Just outside town, chain-link fencing and barbed wire encircle a dog gathering way station. Metal cages litter the grassy lawn. Dozens of dogs pace inside a chicken-wire kennel. A hulking black dog named Pepsi - a prisoner-turned-pet - keeps watch by the gate.

"It's a lucrative business," says Wit, the boss of a dog collecting crew. Though he would not offer his real name - he said speaking to journalists would bring harsh retribution from his higher-ups -- the 33-year-old agreed to a few photos of his dog pen and a breakdown of the trade's day-to-day mechanics.

In Wit's corner of Northeast Thailand, jade-green rice fields reach out to touch the horizon in each direction. A glut of wild strays roam this countryside, slinking through its villages and cities, feeding off field rats and loitering around farms.

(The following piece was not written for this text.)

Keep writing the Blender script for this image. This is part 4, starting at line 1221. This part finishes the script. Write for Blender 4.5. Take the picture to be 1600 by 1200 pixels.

Wit and his crew are dispatched to find those dogs, subdue them and truck them to an illegal Thai-Lao border crossing on the Mekong River.

"The money is good, but it's a constant pain," says Wit, face flushed pink from a mid-day drinking session. As he spoke, a dirty-blonde poodle mix -- yet another of his canine pets -- toddled out from the kitchen and flopped down on the doormat.

"We have to pay police to leave us alone. We sometimes shut down our operation if there's too much scrutiny," Wit says. "Neighbors sometimes complain about the smell."

Each day, the dog collectors troll the region in pick-up trucks fitted with iron cages. They leave home base with small bills and plastic buckets -- a gratuity for farmers who agree to turn over the strays who populate their fields.

Villagers know the trade as "Maa Grabong," a pairing of the Thai words for "dog" and "canister." Poor villagers will often exchange dogs for plastic basins, which are useful for household chores.

When collectors cruise through, broadcasting their services through a cheap megaphone, farmers see an opportunity to dispense with nuisance dogs: the kid biters and chicken eaters. A deal is struck and the mutts are tossed into cages by the scruff. Less cooperative dogs are yoked with a lasso fixed to a bamboo pole.

"This is a business from way back when," says Nan Nantagalik, a 61-year-old grandmother and Ta Rae villager. "Country people need a way to get rid of dogs that chase their kids."

The plumpest, healthiest strays are fast-tracked to Vietnam, where an especially desirable dog is said to fetch $60 in a Greater Hanoi meat market. But only low-grade dog meat remains in Thailand, where it's often mashed to a pulp and dried into scarlet-colored ropes of jerky. The stuff is displayed everywhere at the Ta Rae butchery: on tables, in basins and strung from the roof like chewy wind chimes.

The dog wrangling, the town's disrepute, the smuggling by moonlight -- Wit says none of it gives him pause.

"I've never stopped to ask if this is wrong," says Wit, his silver necklace reflecting the amber sun. "It's a way of life, passed down from the older generations. This is what my family has taught me."